* PROMPT
Return, without pictures, the lines from the start of the data through the one that contains "random.seed(7)".

* RECORDED INFORMATION
#####

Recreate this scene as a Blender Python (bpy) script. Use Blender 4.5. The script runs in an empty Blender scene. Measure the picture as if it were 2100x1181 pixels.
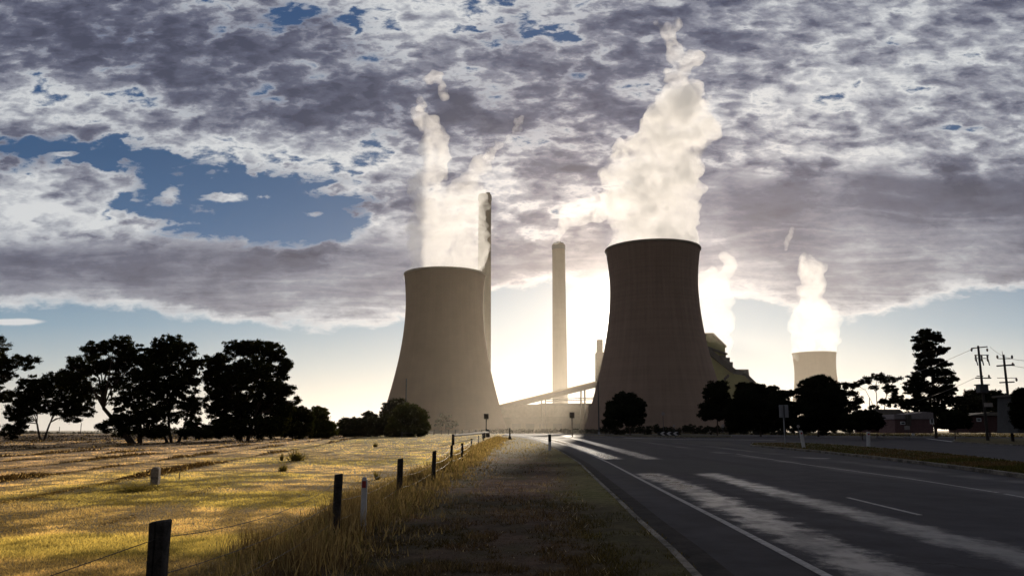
import bpy, math, random
import numpy as np
from mathutils import Vector

# ------------------------------------------------------------------ basics
SC = bpy.context.scene
COL = SC.collection
H_EYE = 1.4                       # eye height above the verge
F = 1629.0                        # focal length in px of a 2100 px wide frame
TP = 0.179                        # tangent of the camera's upward pitch
PITCH = math.atan(TP)
CP, SP = math.cos(PITCH), math.sin(PITCH)
rng = np.random.default_rng(7)
random.seed(7)

def ray(px, py):
    u = (px - 1050.0) / F
    v = (590.5 - py) / F
    return np.array([u, CP - v * SP, SP + v * CP])
def at(px, py, Y):
    """point at distance Y along the view that sits at this bearing and elevation"""
    d = ray(px, py); s = Y / d[1]
    return np.array([d[0] * s, Y, H_EYE + d[2] * s])
def gnd(px, py, z=0.0):
    d = ray(px, py); s = (z - H_EYE) / d[2]
    return np.array([d[0] * s, d[1] * s, z])
def AE(px, py):
    d = ray(px, py)
    return d[0] / d[1], d[2] / d[1]

SUN_A, SUN_E = AE(1266, 640)
SUN_AZ = math.atan(SUN_A)                       # from +Y towards +X
SUN_EL = math.atan(SUN_E * math.cos(SUN_AZ))
SUN_DIR = Vector((math.sin(SUN_AZ) * math.cos(SUN_EL), math.cos(SUN_AZ) * math.cos(SUN_EL), math.sin(SUN_EL)))

# ------------------------------------------------------------------ node maths
class X:
    """a socket (or number) in a node tree with ordinary arithmetic"""
    def __init__(s, nt, v): s.nt = nt; s.v = v
    def op(s, o, *a, clamp=False):
        n = s.nt.nodes.new('ShaderNodeMath'); n.operation = o; n.use_clamp = clamp
        for i, q in enumerate((s,) + a):
            q = q.v if isinstance(q, X) else q
            if isinstance(q, (int, float)): n.inputs[i].default_value = float(q)
            else: s.nt.links.new(q, n.inputs[i])
        return X(s.nt, n.outputs[0])
    def __add__(s, o): return s.op('ADD', o)
    __radd__ = __add__
    def __sub__(s, o): return s.op('SUBTRACT', o)
    def __rsub__(s, o): return X(s.nt, float(o)).op('SUBTRACT', s)
    def __mul__(s, o): return s.op('MULTIPLY', o)
    __rmul__ = __mul__
    def __truediv__(s, o): return s.op('DIVIDE', o)
    def __rtruediv__(s, o): return X(s.nt, float(o)).op('DIVIDE', s)
    def __pow__(s, o): return s.op('POWER', o)
    def max(s, o): return s.op('MAXIMUM', o)
    def min(s, o): return s.op('MINIMUM', o)
    def abs(s): return s.op('ABSOLUTE')
    def exp(s): return s.op('EXPONENT')
    def clamp(s): return s.op('ADD', 0.0, clamp=True)
    def smooth(s, a, b):
        n = s.nt.nodes.new('ShaderNodeMapRange'); n.interpolation_type = 'SMOOTHSTEP'
        s.nt.links.new(s.v, n.inputs['Value'])
        n.inputs['From Min'].default_value = a; n.inputs['From Max'].default_value = b
        return X(s.nt, n.outputs['Result'])
    def gauss(s, o, ca, ce, ra, re):
        da = (s - ca) / ra; de = (o - ce) / re
        return (-1.0 * (da * da + de * de)).exp()
def combine(nt, x, y, z):
    n = nt.nodes.new('ShaderNodeCombineXYZ')
    for i, q in enumerate((x, y, z)):
        q = q.v if isinstance(q, X) else q
        if isinstance(q, (int, float)): n.inputs[i].default_value = float(q)
        else: nt.links.new(q, n.inputs[i])
    return n.outputs[0]
def separate(nt, v):
    n = nt.nodes.new('ShaderNodeSeparateXYZ'); nt.links.new(v, n.inputs[0])
    return [X(nt, o) for o in n.outputs]
def noise(nt, vec, scale, detail=4, rough=0.55, dist=0.0, lac=2.0, out='Fac'):
    n = nt.nodes.new('ShaderNodeTexNoise')
    if vec is not None: nt.links.new(vec, n.inputs['Vector'])
    n.inputs['Scale'].default_value = scale; n.inputs['Detail'].default_value = detail
    n.inputs['Roughness'].default_value = rough; n.inputs['Distortion'].default_value = dist
    n.inputs['Lacunarity'].default_value = lac
    return X(nt, n.outputs[out]) if out == 'Fac' else n.outputs[out]
def mixc(nt, f, a, b, mode='MIX'):
    n = nt.nodes.new('ShaderNodeMix'); n.data_type = 'RGBA'; n.blend_type = mode
    f = f.v if isinstance(f, X) else f
    if isinstance(f, (int, float)): n.inputs[0].default_value = float(f)
    else: nt.links.new(f, n.inputs[0])
    for i, c in ((6, a), (7, b)):
        if isinstance(c, (tuple, list)): n.inputs[i].default_value = (*c[:3], 1.0)
        else: nt.links.new(c, n.inputs[i])
    return n.outputs[2]
# ------------------------------------------------------------------ camera
cam_data = bpy.data.cameras.new('camera')
cam = bpy.data.objects.new('camera', cam_data); COL.objects.link(cam)
cam_data.sensor_width = 36.0; cam_data.lens = 36.0 * F / 2100.0
cam_data.clip_start = 0.1; cam_data.clip_end = 20000.0
cam.location = (0, 0, H_EYE); cam.rotation_euler = (math.pi / 2 + PITCH, 0, 0)
SC.camera = cam
SC.view_settings.view_transform = 'Standard'; SC.view_settings.look = 'None'
SC.view_settings.exposure = 0.0; SC.view_settings.gamma = 1.0

# ------------------------------------------------------------------ sky
world = bpy.data.worlds.new('World'); SC.world = world; world.use_nodes = True
nt = world.node_tree; nt.nodes.clear()
out = nt.nodes.new('ShaderNodeOutputWorld'); bg = nt.nodes.new('ShaderNodeBackground')
nt.links.new(bg.outputs[0], out.inputs[0])
sky = nt.nodes.new('ShaderNodeTexSky'); sky.sky_type = 'NISHITA'; sky.sun_disc = False
sky.sun_elevation = SUN_EL; sky.sun_rotation = SUN_AZ
sky.altitude = 50; sky.air_density = 1.0; sky.dust_density = 0.8; sky.ozone_density = 2.0
tc = nt.nodes.new('ShaderNodeTexCoord')
dx, dy, dz = separate(nt, tc.outputs['Generated'])
yy = dy.max(0.12)
A = dx / yy
Ev = dz / yy
zz = dz.max(0.0) + 0.05
PX = dx / zz; PY = yy / zz
P = combine(nt, PX, PY, 0.0)
# domain warp for torn, wind-drawn edges
wv = noise(nt, P, 1.1, 3, 0.5, out='Color')
vm = nt.nodes.new('ShaderNodeVectorMath'); vm.operation = 'MULTIPLY_ADD'
nt.links.new(wv, vm.inputs[0]); vm.inputs[1].default_value = (0.55, 0.45, 0.0); nt.links.new(P, vm.inputs[2])
PW = vm.outputs[0]
n_big = noise(nt, PW, 1.3, 3, 0.5) - 0.5
n_mid = noise(nt, PW, 4.2, 6, 0.58) - 0.5
mp = nt.nodes.new('ShaderNodeMapping'); mp.inputs['Rotation'].default_value = (0, 0, 0.12)
mp.inputs['Scale'].default_value = (2.6, 6.5, 1.0); nt.links.new(PW, mp.inputs[0])
n_row = noise(nt, mp.outputs[0], 1.0, 5, 0.55, 0.4) - 0.5
# small-scale billows in bearing/elevation so that they do not vanish near the horizon
Q = combine(nt, A, Ev * 2.2, 0.3)
n_bil = noise(nt, Q, 20.0, 8, 0.64, 0.25) - 0.5
n_hf = noise(nt, Q, 44.0, 6, 0.62, 0.3) - 0.5
n_fin = noise(nt, Q, 5.0, 10, 0.66, 0.1) - 0.5

def blob(px, py, rx, ry, w, rot=None):
    a, e = AE(px, py)
    return A.gauss(Ev, a, e, rx / F * 1.02, ry / F * 1.05) * w
def total(lst):
    t = None
    for b in lst:
        g = blob(*b); t = g if t is None else t + g
    return t
# the ragged lower edge of the cloud sheet, as elevation against bearing
fc = nt.nodes.new('ShaderNodeFloatCurve')
edge = [(-400, 625), (0, 636), (220, 640), (400, 655), (620, 678), (760, 672), (850, 655), (950, 620), (1060, 590), (1200, 585), (1440, 615),
        (1580, 628), (1660, 655), (1730, 664), (1850, 645), (1930, 618), (2100, 588), (2400, 560)]
mpg = fc.mapping; cur = mpg.curves[0]
pts = []
for px, py in edge:
    a, e = AE(px, py); pts.append(((a + 1.0) / 2.0, e / 0.4))
while len(cur.points) < len(pts): cur.points.new(0.5, 0.5)
for p_, (x_, y_) in zip(cur.points, pts): p_.location = (x_, y_)
mpg.update()
nt.links.new(((A + 1.0) / 2.0).clamp().v, fc.inputs['Value'])
e_edge = X(nt, fc.outputs[0]) * 0.4
over = (Ev - e_edge + n_bil * 0.045 + n_fin * 0.045) / 0.034     # 0 at the lower edge, about 1 some 90 px above

holes = total([(530, 432, 220, 64, -2.4), (350, 385, 130, 48, -1.4), (690, 462, 120, 30, -1.5), (620, 405, 110, 35, -1.0), (720, 395, 110, 26, -0.8),
               (30, 300, 120, 30, -1.8), (190, 312, 120, 30, -1.7), (20, 345, 60, 16, -0.9), (300, 335, 110, 30, -1.3), (400, 352, 80, 24, -0.7), (640, 45, 110, 26, -1.0), (590, 20, 50, 30, -0.6), (700, 95, 60, 16, -0.8), (760, 120, 50, 12, -0.5), (1000, 80, 60, 40, -0.5),
               (1180, 160, 40, 30, -0.55), (1850, 92, 90, 11, -0.75), (1960, 262, 150, 9, -0.7), (430, 485, 260, 18, -1.1),
               (770, 425, 60, 30, -0.7), (1060, 60, 30, 60, -0.45), (240, 420, 30, 12, -0.8)])
holes = ((holes * 0.5).exp() - 1.0) * 2.45
floaters = total([
               # fair-weather clouds afloat in the blue
               (480, 405, 66, 13, 1.8), (548, 424, 28, 13, 1.6), (640, 440, 45, 8, 1.3), (710, 390, 90, 15, 1.6), (790, 468, 55, 45, 2.0), (750, 508, 60, 10, 1.3), (845, 470, 60, 60, 0.8),
               (130, 316, 26, 8, 1.4), (80, 425, 120, 55, 1.3), (220, 475, 120, 28, 1.4), (210, 375, 80, 26, 1.3), (350, 400, 26, 20, 1.3)])
thick = total([(330, 90, 330, 85, 0.42), (650, 200, 260, 60, 0.36), (120, 60, 200, 80, 0.2), (930, 240, 200, 60, 0.25), (1150, 330, 250, 60, 0.12), (1200, 170, 200, 120, 0.14), (1950, 400, 320, 75, 0.26), (1500, 420, 160, 90, 0.12),
               (230, 530, 600, 30, 0.26), (300, 580, 900, 50, 0.10), (1350, 60, 250, 120, 0.08),
               (110, 210, 170, 60, -0.22), (430, 310, 260, 34, -0.36), (740, 345, 150, 34, -0.34), (880, 30, 180, 60, -0.26), (110, 430, 220, 70, -0.30), (500, 412, 100, 40, -0.3),
               (1650, 190, 260, 60, -0.17), (1800, 320, 240, 22, -0.25), (1950, 70, 160, 40, -0.14), (1050, 370, 90, 60, -0.24), (1450, 255, 120, 40, -0.08), (40, 659, 70, 9, -0.6)])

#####

* RESPONSE TO THE TASK
Recreate this scene as a Blender Python (bpy) script. Use Blender 4.5. The script runs in an empty Blender scene. Measure the picture as if it were 2100x1181 pixels.
import bpy, math, random
import numpy as np
from mathutils import Vector

# ------------------------------------------------------------------ basics
SC = bpy.context.scene
COL = SC.collection
H_EYE = 1.4                       # eye height above the verge
F = 1629.0                        # focal length in px of a 2100 px wide frame
TP = 0.179                        # tangent of the camera's upward pitch
PITCH = math.atan(TP)
CP, SP = math.cos(PITCH), math.sin(PITCH)
rng = np.random.default_rng(7)
random.seed(7)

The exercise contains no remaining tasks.